THR has deployed what's variously called a "cyber kill chain" or a "threat actor profile," he says. "We're improving our technology around how we detect and react to phishing campaigns, whether they're targeted or broad-based. We're starting at that first injection point and then working away through every one of those profile areas. If they try to get a persistent foothold in the network, how do we detect that?
"We make sure we're monitoring more on our endpoints, we're monitoring inside of our data centers to see if we can see that anomalous activity, we're advancing our security zoning in our enterprise to break apart our network to control data flow," Mehring adds.
The goal of that last one, if the bad guys were to get in, is to make it "really hard to get to where the most important stuff is at: We're breaking apart the network to make it more difficult for them, preventing a little of that horizontal movement."

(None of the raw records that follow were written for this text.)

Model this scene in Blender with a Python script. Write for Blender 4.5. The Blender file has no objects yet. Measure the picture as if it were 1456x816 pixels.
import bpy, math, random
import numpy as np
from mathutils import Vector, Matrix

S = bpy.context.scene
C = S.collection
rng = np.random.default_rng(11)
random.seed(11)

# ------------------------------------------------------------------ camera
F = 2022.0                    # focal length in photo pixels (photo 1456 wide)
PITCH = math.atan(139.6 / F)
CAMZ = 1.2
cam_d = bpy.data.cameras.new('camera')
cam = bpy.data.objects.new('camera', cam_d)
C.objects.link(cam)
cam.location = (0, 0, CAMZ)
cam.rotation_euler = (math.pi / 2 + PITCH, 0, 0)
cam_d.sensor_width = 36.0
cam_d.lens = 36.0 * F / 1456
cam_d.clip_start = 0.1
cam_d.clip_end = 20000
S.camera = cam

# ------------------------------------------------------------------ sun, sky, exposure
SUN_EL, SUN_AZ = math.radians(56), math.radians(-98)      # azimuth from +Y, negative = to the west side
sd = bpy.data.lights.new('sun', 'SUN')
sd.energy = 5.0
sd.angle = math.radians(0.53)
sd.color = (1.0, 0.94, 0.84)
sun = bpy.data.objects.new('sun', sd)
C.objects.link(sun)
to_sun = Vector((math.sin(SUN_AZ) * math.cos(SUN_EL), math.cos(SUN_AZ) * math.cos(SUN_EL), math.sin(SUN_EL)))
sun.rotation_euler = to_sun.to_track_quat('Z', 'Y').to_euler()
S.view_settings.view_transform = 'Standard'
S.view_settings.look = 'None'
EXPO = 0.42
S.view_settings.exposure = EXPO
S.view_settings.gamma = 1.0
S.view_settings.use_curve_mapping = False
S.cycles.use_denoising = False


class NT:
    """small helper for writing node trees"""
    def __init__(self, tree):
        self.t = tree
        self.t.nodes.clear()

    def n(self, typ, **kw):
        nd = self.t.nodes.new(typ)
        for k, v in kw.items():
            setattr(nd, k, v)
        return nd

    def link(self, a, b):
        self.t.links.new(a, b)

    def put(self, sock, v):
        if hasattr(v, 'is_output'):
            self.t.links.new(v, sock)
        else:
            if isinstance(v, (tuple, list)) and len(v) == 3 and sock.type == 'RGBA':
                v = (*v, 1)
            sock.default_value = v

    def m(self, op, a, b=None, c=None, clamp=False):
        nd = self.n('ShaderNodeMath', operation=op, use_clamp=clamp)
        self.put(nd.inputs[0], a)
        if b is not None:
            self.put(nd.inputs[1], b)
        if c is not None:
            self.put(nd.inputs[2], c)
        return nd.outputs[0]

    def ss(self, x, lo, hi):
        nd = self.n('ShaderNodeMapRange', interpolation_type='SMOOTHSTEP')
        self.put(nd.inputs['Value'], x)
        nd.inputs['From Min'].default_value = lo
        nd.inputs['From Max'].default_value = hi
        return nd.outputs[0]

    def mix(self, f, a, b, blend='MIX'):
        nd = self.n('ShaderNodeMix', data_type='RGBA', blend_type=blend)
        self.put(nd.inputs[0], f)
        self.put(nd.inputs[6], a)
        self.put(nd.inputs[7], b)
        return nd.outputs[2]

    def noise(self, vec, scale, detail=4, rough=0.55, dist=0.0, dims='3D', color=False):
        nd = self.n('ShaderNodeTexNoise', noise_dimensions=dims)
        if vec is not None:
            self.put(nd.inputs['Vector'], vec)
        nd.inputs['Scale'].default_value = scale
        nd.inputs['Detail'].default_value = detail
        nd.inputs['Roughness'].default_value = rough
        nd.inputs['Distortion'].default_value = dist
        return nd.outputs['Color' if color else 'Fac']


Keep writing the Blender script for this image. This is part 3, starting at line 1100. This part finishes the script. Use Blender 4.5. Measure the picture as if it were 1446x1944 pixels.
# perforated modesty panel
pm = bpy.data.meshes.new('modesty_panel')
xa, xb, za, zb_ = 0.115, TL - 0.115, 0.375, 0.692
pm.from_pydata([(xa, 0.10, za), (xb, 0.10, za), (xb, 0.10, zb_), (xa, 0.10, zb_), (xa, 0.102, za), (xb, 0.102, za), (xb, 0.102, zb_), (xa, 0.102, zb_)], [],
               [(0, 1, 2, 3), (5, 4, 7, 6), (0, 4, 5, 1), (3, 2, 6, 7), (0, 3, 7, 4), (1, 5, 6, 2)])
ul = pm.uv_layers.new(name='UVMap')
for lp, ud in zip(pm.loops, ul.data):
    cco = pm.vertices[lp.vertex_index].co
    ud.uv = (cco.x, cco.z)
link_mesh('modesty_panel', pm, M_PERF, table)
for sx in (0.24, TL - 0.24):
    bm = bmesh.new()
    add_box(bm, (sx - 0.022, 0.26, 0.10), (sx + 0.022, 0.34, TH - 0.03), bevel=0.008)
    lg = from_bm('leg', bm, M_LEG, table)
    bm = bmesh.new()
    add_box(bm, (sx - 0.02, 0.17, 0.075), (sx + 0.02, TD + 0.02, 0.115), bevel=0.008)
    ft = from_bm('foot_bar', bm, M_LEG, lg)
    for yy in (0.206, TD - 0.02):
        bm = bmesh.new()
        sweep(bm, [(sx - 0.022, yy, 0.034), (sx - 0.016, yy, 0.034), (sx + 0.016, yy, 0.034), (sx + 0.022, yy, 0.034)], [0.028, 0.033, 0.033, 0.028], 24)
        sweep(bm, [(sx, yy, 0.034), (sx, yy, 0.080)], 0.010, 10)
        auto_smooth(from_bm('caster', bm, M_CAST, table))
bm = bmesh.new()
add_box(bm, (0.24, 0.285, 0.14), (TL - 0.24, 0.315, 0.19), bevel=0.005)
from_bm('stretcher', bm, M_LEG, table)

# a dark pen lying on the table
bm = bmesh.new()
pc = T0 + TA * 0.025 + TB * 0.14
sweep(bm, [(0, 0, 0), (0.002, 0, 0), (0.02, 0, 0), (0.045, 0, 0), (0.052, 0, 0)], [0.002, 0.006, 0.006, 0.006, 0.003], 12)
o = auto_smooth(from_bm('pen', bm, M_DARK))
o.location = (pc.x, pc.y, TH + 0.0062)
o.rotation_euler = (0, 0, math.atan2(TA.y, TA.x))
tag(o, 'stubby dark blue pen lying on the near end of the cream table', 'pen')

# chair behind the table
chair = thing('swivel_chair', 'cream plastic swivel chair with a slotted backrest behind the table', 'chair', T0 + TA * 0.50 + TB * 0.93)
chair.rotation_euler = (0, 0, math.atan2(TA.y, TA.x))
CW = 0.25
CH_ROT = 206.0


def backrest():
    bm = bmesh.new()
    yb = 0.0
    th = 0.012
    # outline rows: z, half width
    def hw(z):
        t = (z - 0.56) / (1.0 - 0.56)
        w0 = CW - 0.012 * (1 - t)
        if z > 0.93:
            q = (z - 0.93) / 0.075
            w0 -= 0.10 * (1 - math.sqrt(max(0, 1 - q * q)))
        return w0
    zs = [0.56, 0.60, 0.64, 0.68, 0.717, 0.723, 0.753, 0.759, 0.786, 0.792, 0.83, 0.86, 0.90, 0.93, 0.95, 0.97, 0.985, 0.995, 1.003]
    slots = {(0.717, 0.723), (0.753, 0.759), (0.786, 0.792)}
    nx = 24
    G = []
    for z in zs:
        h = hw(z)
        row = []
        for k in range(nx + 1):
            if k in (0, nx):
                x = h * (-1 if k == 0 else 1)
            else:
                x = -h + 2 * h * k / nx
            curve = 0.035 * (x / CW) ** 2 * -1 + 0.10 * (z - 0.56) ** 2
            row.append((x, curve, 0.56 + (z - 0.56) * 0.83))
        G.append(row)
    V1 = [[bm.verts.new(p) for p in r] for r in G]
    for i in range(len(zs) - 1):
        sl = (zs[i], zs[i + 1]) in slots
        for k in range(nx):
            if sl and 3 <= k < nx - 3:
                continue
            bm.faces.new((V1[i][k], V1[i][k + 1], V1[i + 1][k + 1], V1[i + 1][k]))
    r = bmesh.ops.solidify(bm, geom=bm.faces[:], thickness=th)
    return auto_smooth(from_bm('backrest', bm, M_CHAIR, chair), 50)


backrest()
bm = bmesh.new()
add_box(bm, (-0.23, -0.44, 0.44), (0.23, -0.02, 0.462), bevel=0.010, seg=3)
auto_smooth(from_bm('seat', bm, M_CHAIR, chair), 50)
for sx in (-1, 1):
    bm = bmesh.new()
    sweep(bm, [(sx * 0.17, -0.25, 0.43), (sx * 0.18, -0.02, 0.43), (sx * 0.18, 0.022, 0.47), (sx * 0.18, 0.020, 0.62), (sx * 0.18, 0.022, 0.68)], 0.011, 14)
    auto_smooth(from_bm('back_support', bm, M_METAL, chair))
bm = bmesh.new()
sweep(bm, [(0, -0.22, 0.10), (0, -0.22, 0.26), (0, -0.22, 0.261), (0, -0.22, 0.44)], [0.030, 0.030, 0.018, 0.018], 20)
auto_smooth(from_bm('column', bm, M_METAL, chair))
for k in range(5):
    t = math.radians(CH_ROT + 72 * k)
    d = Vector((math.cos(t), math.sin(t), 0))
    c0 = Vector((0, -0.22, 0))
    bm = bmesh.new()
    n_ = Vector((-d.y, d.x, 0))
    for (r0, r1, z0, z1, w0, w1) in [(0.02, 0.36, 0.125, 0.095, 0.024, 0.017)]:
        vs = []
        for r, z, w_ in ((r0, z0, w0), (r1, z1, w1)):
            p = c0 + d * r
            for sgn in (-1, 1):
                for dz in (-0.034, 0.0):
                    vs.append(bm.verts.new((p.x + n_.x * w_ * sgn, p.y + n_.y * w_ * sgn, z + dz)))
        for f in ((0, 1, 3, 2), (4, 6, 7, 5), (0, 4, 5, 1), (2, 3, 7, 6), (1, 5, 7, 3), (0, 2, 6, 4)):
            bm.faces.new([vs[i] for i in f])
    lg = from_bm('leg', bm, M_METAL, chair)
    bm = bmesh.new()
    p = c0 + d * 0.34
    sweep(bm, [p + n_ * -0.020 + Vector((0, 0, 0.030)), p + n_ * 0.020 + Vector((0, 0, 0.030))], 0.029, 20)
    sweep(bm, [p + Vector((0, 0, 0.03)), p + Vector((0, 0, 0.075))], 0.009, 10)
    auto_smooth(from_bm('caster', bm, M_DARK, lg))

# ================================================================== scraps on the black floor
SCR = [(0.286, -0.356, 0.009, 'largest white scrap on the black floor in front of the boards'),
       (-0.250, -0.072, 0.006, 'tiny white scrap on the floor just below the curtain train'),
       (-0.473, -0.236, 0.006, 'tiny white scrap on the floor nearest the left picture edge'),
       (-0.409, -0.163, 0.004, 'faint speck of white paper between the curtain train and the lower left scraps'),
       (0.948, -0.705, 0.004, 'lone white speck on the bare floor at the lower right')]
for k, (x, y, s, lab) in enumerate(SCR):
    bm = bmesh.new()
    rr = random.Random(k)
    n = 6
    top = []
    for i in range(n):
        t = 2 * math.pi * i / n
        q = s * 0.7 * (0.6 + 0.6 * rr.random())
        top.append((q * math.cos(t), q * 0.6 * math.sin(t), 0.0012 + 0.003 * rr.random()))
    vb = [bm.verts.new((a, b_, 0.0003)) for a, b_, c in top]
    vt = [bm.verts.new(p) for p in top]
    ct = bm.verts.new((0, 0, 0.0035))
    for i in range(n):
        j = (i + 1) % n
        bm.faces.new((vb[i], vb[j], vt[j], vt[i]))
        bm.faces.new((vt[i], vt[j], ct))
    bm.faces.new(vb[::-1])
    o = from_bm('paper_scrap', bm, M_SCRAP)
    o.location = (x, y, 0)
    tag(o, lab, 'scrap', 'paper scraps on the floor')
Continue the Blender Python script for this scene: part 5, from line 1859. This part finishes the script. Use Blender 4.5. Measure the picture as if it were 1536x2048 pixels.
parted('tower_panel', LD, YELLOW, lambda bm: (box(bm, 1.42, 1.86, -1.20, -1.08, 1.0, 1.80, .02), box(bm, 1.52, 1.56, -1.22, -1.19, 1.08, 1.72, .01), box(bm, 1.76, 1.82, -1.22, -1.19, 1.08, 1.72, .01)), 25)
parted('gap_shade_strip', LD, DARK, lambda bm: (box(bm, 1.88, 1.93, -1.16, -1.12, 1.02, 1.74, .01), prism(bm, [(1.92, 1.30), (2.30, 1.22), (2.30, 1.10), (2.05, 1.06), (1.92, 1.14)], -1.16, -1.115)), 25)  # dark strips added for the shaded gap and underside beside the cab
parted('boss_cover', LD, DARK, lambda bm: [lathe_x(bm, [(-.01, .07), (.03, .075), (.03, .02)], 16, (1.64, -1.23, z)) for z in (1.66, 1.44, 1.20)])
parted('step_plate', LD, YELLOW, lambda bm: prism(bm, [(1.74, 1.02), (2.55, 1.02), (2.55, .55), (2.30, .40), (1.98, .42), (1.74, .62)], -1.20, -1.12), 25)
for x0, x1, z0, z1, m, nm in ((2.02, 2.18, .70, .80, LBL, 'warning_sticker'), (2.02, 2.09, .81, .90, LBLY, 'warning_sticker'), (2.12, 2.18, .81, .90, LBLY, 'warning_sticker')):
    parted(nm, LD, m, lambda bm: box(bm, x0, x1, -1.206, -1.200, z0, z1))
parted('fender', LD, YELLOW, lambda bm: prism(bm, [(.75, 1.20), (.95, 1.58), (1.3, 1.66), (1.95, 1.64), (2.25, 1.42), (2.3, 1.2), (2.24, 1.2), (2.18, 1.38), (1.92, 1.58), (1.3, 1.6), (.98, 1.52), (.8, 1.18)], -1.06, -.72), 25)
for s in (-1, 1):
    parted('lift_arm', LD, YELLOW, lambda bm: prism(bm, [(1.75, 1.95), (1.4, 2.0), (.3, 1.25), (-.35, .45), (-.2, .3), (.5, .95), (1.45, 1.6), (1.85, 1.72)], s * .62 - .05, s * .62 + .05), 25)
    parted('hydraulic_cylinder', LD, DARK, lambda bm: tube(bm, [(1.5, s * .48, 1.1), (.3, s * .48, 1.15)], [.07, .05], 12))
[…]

Analytics such as data loss prevention technology is also aimed at offering visibility into what the bad guys are up to, he says.
"If they get that far, can we see them lift data off these sensitive areas and try to carry it out of the network? We're putting in solutions to hopefully more effectively identify that behavior in the network. We're advancing our DLP platform, as well as some more technical parts of our architecture, to see if we can detect that liftoff when they're trying to exfiltrate and get it out of the network."
But the ideal scenario, of course, is to not let them in in the first place. Which is why THR has put in place an array of threat management systems, focused on activity monitoring.
"It gives us a good analytical view across our core systems, and helps us profile behavior. Those things exist today but they're not a consolidated end-to-end view. And in any case we have to do a lot of log aggregation and manual correlation to make sense of it all. So having a consolidated, easy to use, easy to deploy platform that analysts can get behind so they can manage the security of the infrastructure is pretty tough to do."
Mehring hopes to see advancements and improvements in analytics tools in the near future -- especially a move toward a more holistic threat awreness.
At the moment, he says, "we're dealing with a security space that is heavily siloed; even the vendors that have a portfolio of security products, they aren't necessarily well-integrated."
That makes it exceedingly difficult to get a common operational view of an organization's security posture.
"We're still creating separate views in our architectures, in our analytics platforms, to detect bad behavior. In the protection schemes and the detection schemes, we're still seeing a lot of point solutions that make it difficult for us to effectively detect and respond," he says.
"What I would like to see is a much more tightly integrated platform that ties together not only our generalized security event management data but also that integrates much more tightly with a common view of behavioral data."